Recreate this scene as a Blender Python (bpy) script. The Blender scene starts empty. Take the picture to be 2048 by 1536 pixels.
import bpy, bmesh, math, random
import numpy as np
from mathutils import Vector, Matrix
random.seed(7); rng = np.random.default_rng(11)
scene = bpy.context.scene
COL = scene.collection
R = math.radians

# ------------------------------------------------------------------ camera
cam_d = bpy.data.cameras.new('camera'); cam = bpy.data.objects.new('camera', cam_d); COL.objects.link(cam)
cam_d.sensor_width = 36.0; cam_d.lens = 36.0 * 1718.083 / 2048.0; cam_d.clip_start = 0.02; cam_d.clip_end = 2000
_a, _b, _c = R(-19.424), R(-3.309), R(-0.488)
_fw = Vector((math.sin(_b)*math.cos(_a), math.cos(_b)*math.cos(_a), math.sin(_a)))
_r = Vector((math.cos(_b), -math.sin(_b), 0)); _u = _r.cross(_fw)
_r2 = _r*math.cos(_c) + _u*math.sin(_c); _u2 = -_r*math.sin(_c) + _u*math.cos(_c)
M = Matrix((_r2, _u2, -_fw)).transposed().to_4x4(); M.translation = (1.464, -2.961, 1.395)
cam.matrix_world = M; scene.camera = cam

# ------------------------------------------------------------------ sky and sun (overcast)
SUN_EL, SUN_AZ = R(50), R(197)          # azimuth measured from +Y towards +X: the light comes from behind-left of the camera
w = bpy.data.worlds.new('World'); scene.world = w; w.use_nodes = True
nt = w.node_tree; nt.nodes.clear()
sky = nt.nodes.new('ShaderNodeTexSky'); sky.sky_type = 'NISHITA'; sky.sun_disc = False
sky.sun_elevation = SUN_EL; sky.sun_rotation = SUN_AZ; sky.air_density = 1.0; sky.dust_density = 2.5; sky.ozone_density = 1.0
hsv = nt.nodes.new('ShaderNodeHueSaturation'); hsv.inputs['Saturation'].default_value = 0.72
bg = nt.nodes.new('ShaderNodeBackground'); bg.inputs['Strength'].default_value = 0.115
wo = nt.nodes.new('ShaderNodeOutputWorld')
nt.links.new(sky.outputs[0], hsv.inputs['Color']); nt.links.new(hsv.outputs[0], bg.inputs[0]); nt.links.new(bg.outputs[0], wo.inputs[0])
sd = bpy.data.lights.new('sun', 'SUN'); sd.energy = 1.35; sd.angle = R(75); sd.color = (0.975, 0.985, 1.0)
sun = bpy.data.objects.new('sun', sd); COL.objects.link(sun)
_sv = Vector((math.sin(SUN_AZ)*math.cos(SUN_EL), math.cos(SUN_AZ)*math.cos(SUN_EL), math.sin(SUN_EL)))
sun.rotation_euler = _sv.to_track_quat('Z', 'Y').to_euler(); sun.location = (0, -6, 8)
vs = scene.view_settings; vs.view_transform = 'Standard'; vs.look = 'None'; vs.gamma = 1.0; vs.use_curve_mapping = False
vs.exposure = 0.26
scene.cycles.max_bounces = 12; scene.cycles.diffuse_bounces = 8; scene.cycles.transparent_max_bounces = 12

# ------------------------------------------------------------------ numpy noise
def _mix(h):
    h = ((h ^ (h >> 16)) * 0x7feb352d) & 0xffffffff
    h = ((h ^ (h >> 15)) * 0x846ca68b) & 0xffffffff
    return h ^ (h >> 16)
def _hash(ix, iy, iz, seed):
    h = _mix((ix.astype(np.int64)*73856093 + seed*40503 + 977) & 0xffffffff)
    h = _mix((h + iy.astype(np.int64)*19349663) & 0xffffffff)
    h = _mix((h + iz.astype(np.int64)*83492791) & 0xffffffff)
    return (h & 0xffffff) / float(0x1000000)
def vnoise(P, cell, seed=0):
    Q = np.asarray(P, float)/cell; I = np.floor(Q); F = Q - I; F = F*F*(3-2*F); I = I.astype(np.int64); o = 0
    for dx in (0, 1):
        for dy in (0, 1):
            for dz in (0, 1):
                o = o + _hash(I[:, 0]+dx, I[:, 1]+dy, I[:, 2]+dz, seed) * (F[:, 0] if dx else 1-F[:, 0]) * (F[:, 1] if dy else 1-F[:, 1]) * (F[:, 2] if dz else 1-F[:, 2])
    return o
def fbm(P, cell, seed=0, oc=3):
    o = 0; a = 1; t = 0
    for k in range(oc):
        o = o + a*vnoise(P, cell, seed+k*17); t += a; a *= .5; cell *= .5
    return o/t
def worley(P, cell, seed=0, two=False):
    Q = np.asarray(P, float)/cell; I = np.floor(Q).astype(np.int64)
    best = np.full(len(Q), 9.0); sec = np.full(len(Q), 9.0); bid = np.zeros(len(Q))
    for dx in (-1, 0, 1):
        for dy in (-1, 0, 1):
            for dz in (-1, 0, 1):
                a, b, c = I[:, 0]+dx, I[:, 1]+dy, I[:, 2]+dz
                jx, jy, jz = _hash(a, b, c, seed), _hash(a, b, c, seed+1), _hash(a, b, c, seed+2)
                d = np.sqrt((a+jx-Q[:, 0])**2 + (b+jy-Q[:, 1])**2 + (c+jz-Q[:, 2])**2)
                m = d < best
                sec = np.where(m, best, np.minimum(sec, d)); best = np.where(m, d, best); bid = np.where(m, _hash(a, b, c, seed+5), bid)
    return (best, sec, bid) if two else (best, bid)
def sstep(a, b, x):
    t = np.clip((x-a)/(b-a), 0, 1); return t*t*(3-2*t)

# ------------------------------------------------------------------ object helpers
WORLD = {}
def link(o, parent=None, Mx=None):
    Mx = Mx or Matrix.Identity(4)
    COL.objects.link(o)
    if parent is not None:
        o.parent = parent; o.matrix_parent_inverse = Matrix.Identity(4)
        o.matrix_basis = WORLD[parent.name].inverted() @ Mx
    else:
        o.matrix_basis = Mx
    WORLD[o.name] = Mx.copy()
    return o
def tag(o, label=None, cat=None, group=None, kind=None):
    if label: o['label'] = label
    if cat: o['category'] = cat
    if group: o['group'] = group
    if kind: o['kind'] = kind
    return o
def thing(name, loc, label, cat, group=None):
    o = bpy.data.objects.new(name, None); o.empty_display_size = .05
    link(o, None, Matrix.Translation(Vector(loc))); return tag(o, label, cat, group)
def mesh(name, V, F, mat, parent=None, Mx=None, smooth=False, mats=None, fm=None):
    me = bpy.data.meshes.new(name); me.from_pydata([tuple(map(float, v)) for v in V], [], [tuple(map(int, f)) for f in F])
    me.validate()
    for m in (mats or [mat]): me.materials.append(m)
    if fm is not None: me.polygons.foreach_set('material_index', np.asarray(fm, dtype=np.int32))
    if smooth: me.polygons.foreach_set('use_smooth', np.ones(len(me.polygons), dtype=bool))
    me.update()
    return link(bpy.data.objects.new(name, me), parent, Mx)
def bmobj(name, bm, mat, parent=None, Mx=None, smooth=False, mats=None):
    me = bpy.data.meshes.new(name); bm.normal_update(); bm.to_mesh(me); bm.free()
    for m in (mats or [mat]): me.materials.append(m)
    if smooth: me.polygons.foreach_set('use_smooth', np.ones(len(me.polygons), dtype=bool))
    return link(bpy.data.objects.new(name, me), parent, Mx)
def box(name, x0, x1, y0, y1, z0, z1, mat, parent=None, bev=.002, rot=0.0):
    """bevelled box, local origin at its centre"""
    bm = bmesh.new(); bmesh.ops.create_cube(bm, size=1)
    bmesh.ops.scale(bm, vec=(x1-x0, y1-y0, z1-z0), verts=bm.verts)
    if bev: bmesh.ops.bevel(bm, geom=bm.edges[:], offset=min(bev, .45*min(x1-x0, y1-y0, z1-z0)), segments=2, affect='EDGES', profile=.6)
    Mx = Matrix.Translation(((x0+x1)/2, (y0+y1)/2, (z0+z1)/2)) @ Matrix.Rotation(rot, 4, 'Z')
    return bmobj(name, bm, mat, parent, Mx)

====

**What is expected**.
What you return should be the lines from the start of the data through the line with "R = math.radians", quoted exactly and nothing more.

**Solved exercise**.
Recreate this scene as a Blender Python (bpy) script. The Blender scene starts empty. Take the picture to be 2048 by 1536 pixels.
import bpy, bmesh, math, random
import numpy as np
from mathutils import Vector, Matrix
random.seed(7); rng = np.random.default_rng(11)
scene = bpy.context.scene
COL = scene.collection
R = math.radians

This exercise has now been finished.